### [Task]
Write out all the lines again, precisely as they stand, but without the images.
*** Data section
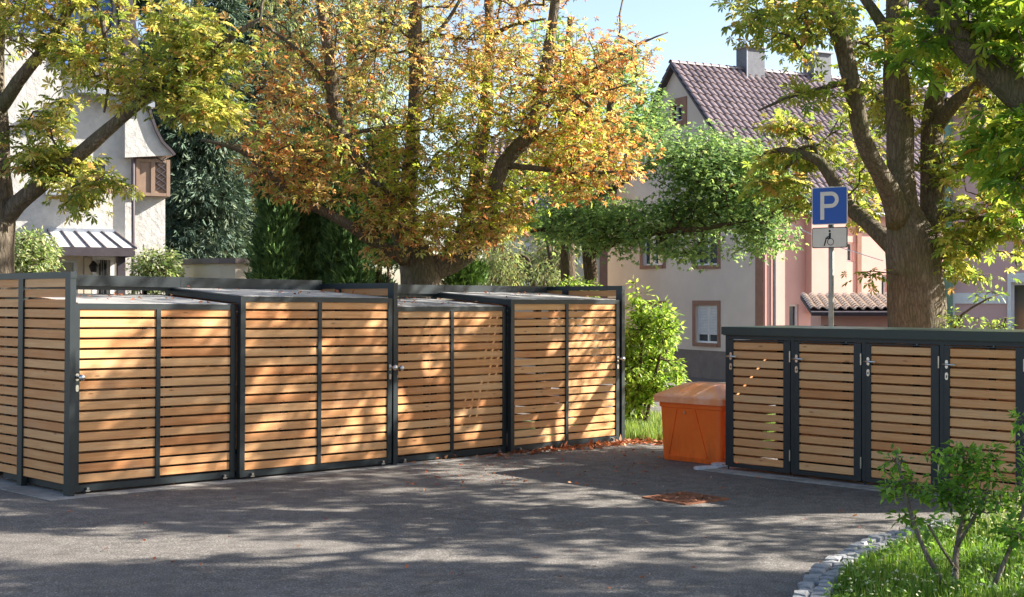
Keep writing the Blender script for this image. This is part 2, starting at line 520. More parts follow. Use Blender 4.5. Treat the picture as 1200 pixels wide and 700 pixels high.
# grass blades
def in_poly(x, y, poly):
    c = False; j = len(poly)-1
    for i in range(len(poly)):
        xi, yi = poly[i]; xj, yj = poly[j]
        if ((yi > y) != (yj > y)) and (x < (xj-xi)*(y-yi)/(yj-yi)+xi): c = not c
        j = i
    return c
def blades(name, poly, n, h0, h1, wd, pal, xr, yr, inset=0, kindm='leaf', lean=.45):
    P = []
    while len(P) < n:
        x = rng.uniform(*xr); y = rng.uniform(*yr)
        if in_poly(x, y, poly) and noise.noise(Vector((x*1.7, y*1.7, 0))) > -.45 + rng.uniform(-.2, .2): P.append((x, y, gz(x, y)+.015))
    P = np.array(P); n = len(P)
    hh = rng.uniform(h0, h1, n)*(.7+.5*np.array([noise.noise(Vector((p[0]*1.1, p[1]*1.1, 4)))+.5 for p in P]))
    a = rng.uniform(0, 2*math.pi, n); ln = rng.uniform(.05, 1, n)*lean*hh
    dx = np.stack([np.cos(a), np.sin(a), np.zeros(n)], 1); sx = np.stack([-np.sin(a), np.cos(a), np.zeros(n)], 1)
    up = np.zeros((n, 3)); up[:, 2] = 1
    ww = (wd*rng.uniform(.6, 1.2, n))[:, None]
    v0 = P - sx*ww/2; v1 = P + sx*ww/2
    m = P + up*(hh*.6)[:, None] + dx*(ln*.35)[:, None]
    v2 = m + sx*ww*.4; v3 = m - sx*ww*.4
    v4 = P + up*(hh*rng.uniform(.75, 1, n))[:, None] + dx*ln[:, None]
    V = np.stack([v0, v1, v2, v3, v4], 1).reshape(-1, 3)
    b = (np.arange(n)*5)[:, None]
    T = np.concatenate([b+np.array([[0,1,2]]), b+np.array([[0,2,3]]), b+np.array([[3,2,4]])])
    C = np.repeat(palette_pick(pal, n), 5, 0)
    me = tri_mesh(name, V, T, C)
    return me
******
### [The solution]
Keep writing the Blender script for this image. This is part 2, starting at line 520. More parts follow. Use Blender 4.5. Treat the picture as 1200 pixels wide and 700 pixels high.
# grass blades
def in_poly(x, y, poly):
    c = False; j = len(poly)-1
    for i in range(len(poly)):
        xi, yi = poly[i]; xj, yj = poly[j]
        if ((yi > y) != (yj > y)) and (x < (xj-xi)*(y-yi)/(yj-yi)+xi): c = not c
        j = i
    return c
def blades(name, poly, n, h0, h1, wd, pal, xr, yr, inset=0, kindm='leaf', lean=.45):
    P = []
    while len(P) < n:
        x = rng.uniform(*xr); y = rng.uniform(*yr)
        if in_poly(x, y, poly) and noise.noise(Vector((x*1.7, y*1.7, 0))) > -.45 + rng.uniform(-.2, .2): P.append((x, y, gz(x, y)+.015))
    P = np.array(P); n = len(P)
    hh = rng.uniform(h0, h1, n)*(.7+.5*np.array([noise.noise(Vector((p[0]*1.1, p[1]*1.1, 4)))+.5 for p in P]))
    a = rng.uniform(0, 2*math.pi, n); ln = rng.uniform(.05, 1, n)*lean*hh
    dx = np.stack([np.cos(a), np.sin(a), np.zeros(n)], 1); sx = np.stack([-np.sin(a), np.cos(a), np.zeros(n)], 1)
    up = np.zeros((n, 3)); up[:, 2] = 1
    ww = (wd*rng.uniform(.6, 1.2, n))[:, None]
    v0 = P - sx*ww/2; v1 = P + sx*ww/2
    m = P + up*(hh*.6)[:, None] + dx*(ln*.35)[:, None]
    v2 = m + sx*ww*.4; v3 = m - sx*ww*.4
    v4 = P + up*(hh*rng.uniform(.75, 1, n))[:, None] + dx*ln[:, None]
    V = np.stack([v0, v1, v2, v3, v4], 1).reshape(-1, 3)
    b = (np.arange(n)*5)[:, None]
    T = np.concatenate([b+np.array([[0,1,2]]), b+np.array([[0,2,3]]), b+np.array([[3,2,4]])])
    C = np.repeat(palette_pick(pal, n), 5, 0)
    me = tri_mesh(name, V, T, C)
    return me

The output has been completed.